Yogyakarta (ANTARA News) - Toko Tani Indonesia yang dibentuk oleh Badan Ketahanan Pangan dan Penyuluhan Daerah Istimewa Yogyakarta pada Oktober 2016 telah menyerap 90 ton beras dari para petani untuk memutus mata rantai distribusi beras di daerah itu.

"Beras sebanyak 90 ton itu telah tersalurkan semua ke konsumen. Mata rantai distribusi beras melalui Toko Tani Indonesia (TTI) lebih singkat, karena beras yang dibeli gabungan kelompok tani (gapoktan) langsung dijual ke TTI," kata Kepala Subbidang Distribusi Pangan Badan Ketahanan Pangan dan Penyuluhan (BKPP) DIY Sumaryatin di Yogyakarta, Rabu.

Cuaca ekstrem memasuki musim hujan, menurut dia, belum signifikan mempengaruhi tingkat serapan beras dari petani. Hingga saat ini 39 TTI yang ada di DIY rata-rata mampu menyerap 70-100 kilogram (kg) per hari.

"Sampai sekarang belum ada laporan gagal panen yang akhirnya menghambat serapan beras," kata dia.

Menurut dia, para petani melalui 10 Gabungan Kelompok Tani (Gapoktan) di DIY akan diberikan dana senilai total Rp140 juta. 60 persen dana yang disediakan untuk Gapoktan adalah dana penguatan modal, dan 40 persen sisanya merupakan dana subsidi utuk operasional.

Dengan subsidi yang diberikan dalam program Pengembangan Usaha Pangan Masyarakat (PUPM) , menurut Sumaryatin, petani anggota Gapoktan menjual ke TTI dengan harga yang sesuai sehingga TTI dapat menjualnya ke konsumen dengan harga Rp7.500 per kg-Rp7.900 per kg atau di bawah harga pasaran yang masih mencapai Rp9.500 per kg.

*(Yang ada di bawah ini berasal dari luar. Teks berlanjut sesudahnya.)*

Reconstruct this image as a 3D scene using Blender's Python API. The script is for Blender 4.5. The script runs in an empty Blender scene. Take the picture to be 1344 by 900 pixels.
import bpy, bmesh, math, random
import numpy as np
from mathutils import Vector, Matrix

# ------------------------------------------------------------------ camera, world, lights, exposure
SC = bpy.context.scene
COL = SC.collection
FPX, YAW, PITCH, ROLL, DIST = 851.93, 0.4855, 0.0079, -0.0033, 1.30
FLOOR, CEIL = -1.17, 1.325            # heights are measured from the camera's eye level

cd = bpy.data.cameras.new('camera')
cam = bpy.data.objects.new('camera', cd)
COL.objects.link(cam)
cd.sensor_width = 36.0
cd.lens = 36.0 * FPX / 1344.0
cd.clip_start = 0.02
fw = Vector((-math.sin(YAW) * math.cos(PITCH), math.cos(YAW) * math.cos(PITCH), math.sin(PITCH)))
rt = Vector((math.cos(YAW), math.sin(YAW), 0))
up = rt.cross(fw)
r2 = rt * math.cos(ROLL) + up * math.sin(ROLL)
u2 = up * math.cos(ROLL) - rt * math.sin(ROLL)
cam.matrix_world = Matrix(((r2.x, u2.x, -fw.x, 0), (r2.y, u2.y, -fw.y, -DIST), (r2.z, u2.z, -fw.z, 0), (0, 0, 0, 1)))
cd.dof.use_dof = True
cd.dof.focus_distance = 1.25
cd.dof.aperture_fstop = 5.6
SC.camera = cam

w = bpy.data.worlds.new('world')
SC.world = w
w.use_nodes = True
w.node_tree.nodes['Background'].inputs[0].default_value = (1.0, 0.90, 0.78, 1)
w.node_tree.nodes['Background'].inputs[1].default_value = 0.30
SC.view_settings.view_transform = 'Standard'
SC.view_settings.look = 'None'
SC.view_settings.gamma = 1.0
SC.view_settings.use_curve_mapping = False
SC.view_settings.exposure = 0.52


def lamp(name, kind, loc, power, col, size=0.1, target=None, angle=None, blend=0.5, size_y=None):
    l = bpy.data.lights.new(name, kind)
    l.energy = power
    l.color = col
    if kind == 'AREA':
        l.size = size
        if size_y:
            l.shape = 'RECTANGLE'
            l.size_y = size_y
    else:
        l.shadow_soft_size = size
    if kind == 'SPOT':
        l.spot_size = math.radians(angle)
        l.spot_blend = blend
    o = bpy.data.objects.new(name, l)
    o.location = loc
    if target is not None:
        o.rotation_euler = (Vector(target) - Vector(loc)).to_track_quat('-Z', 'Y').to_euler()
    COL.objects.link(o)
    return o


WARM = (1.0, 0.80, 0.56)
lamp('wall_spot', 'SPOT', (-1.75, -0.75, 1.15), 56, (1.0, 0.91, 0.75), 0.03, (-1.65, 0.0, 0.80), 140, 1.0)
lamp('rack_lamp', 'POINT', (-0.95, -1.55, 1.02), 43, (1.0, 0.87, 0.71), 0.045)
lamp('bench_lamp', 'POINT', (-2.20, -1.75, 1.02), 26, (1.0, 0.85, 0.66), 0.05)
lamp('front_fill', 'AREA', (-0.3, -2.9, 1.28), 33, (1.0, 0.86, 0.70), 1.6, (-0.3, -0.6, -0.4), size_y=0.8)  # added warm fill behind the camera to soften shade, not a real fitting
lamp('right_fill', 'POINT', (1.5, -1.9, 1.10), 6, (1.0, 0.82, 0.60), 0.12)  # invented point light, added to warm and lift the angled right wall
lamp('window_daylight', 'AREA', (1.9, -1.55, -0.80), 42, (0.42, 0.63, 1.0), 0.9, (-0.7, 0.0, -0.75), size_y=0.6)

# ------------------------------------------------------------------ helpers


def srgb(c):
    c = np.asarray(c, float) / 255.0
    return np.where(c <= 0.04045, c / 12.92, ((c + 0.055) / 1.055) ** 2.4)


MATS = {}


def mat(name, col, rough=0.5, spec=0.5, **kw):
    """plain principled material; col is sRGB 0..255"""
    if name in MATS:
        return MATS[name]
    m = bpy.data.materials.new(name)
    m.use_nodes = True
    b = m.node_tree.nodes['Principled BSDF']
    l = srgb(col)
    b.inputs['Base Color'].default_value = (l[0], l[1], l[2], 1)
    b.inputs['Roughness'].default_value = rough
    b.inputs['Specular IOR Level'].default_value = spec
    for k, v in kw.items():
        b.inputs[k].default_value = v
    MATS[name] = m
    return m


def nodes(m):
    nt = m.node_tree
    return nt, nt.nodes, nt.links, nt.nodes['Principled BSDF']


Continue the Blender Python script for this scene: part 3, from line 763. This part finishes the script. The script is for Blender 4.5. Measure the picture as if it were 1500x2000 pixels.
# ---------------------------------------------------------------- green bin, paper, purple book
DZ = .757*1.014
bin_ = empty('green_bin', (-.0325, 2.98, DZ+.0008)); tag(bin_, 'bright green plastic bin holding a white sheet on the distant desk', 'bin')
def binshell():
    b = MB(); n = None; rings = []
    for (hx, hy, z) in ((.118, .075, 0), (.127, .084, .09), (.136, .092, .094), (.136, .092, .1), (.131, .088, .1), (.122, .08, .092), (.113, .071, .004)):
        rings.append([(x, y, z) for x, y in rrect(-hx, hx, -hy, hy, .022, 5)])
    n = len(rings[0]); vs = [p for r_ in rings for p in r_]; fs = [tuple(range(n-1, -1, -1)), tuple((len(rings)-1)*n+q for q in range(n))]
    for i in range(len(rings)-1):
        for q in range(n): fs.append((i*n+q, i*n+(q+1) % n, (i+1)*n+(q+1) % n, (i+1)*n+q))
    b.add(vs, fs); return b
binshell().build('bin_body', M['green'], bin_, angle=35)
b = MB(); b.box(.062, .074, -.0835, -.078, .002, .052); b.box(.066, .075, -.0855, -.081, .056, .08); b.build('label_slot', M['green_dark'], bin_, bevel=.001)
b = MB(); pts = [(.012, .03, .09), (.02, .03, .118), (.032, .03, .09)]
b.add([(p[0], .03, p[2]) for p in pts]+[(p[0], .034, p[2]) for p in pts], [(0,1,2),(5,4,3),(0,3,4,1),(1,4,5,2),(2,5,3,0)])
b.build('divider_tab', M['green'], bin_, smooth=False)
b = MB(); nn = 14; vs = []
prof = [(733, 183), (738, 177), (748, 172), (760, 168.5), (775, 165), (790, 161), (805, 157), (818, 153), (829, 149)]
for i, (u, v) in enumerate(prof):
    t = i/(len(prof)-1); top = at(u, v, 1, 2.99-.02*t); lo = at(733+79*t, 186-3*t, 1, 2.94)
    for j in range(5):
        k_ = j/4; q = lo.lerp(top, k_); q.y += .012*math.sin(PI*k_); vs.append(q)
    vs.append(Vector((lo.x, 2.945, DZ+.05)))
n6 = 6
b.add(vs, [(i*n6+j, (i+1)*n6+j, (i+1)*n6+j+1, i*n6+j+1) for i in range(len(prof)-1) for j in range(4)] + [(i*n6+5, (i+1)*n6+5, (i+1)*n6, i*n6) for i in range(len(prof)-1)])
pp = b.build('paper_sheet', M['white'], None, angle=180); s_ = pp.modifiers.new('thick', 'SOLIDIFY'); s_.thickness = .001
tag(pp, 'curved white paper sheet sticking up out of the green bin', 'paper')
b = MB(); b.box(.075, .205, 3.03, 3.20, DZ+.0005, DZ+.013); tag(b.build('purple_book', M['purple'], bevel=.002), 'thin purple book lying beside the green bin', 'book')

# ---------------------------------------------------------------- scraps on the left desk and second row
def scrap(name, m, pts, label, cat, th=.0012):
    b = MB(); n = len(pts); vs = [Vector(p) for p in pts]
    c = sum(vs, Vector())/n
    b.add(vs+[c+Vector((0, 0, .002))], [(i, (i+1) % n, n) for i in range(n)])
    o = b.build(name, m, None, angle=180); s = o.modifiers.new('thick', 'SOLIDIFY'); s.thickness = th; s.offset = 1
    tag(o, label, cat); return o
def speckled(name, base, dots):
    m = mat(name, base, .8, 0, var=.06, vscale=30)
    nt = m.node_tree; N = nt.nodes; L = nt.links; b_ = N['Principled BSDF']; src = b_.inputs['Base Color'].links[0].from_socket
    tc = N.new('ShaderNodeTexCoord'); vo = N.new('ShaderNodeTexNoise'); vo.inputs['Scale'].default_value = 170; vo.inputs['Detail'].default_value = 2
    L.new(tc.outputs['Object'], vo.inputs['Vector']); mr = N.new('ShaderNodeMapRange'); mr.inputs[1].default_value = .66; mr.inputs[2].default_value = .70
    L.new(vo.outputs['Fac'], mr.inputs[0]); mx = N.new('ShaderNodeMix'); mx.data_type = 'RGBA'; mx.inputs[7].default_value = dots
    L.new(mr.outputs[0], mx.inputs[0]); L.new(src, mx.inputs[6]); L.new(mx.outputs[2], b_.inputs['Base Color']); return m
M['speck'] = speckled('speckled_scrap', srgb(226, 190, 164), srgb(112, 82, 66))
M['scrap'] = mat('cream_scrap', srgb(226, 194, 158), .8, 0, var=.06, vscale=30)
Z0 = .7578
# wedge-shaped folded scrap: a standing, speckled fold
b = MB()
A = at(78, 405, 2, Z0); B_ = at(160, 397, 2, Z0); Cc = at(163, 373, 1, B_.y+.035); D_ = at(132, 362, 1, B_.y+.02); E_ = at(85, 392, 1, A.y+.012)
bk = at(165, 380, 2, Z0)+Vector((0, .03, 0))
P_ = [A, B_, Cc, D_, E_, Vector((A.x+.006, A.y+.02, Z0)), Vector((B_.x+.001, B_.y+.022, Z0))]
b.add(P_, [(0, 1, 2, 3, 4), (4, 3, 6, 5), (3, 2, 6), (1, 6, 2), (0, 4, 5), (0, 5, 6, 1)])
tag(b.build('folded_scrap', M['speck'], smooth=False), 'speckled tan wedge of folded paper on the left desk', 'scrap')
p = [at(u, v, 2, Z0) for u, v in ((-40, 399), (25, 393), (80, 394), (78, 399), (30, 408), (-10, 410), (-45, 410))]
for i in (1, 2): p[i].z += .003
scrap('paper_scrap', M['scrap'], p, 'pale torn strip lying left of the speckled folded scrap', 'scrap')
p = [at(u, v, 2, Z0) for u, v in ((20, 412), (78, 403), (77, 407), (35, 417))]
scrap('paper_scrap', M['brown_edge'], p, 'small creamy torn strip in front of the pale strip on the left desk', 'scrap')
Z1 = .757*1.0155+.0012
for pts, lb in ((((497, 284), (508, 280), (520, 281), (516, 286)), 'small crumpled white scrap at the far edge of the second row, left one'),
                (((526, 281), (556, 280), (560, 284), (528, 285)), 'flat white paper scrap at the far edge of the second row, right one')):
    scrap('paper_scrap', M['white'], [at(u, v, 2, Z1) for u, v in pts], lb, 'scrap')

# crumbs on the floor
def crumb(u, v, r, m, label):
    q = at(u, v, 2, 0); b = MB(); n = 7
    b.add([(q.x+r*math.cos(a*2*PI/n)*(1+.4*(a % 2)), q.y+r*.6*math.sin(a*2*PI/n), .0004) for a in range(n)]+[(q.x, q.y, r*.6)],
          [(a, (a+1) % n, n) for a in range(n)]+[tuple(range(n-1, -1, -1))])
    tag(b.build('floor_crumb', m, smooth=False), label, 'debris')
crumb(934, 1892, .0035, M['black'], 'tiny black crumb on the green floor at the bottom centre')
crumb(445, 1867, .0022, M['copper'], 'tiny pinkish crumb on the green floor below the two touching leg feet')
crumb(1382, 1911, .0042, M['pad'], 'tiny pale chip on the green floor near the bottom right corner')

Dengan cara itu, BKPP DIY mengklaim telah mampu membantu menjaga kestabilan harga beras di DIY.

"Kami lihat program PUPM yang baru dimulai pada tahun ini terbukti berhasil menjaga kestabilan harga beras. Sampai sekarang tidak ada kenaikan harga beras di pasaran," kata dia.